Une nouvelle campagne
À six mois de l’élection, il est à l’évidence difficile de prévoir avec exactitude les équilibres politiques de septembre prochain à l’issue de l’élection législative. Plusieurs inconnues demeurent et le resteront encore pour quelques semaines. Malgré les nouvelles attaques frontales de Martin Schulz contre le parti d’extrême-droite AfD qu’il a taxé lors de son discours d’investiture de « honte pour l’Allemagne », l’AfD reste stable dans les sondages depuis plusieurs semaines autour de 12%. Le seuil électoral étant fixé à 5%, il est aujourd’hui certain que le parti pourra faire son entrée au Bundestag et constituer un groupe politique. Cela sera selon toute évidence un séisme politique, dans un Allemagne construite sur le rejet de l’extrême droite. Quelle sera alors la stratégie développée par la CDU dans un contexte où les éléments qui ont fait gagné Angela Merkel en 2014 (notamment l’empiètement sur les thèmes de campagne historiques du SPD) ne pourront plus fonctionner ? En effet, si Martin Schulz place le curseur politique beaucoup plus à gauche que son prédécesseur Steinbrück en 2012 et que, parallèlement à cela, la CDU doit (pour consolider son électorat) avoir des positions beaucoup plus fermes en matière notamment de politique migratoire, la droite va avoir de grandes difficultés à rassembler au centre, comme elle l’a fait ces dernières années.

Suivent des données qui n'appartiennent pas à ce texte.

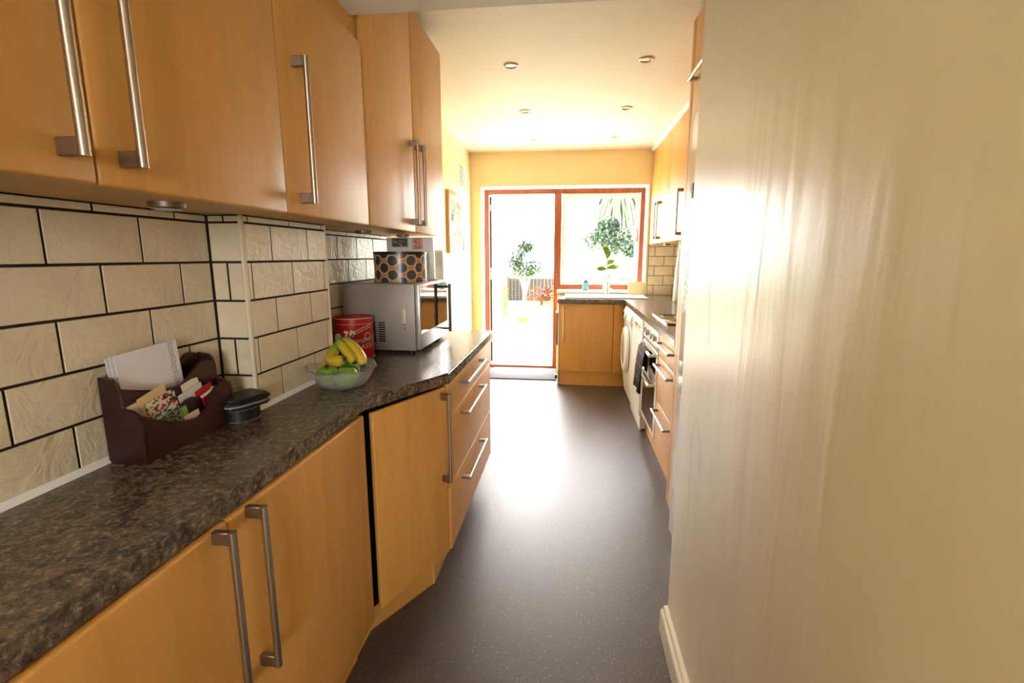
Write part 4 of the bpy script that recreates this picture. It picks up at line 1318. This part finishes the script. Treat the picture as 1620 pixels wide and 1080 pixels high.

Ce fut pour l’anecdote l’objet affiché du déplacement d’Angela Merkel début mars en Égypte et en Tunisie : limiter l’immigration par un soutien aux pays de départ des flux migratoires. C’est vraisemblablement là que réside le pari de Martin Schulz et la stratégie du SPD : créer l’image d’un renouveau à gauche dans le pays avec un candidat très volontaire et ce afin de ressouder l’électorat et ainsi empêcher la chancelière de se faire encore une fois la porte-parole d’une Allemagne du centre, besogneuse et pro-européenne.
Rendez-vous est donc pris dans quelques semaines pour voir comment ces stratégies vont se développer et quelles alliances les deux grands partis pourront arriver à mettre sur pied, afin de s’assurer une majorité qui pour le moment échappe encore à la gauche sociale-démocrate comme à la droite chrétienne-démocrate.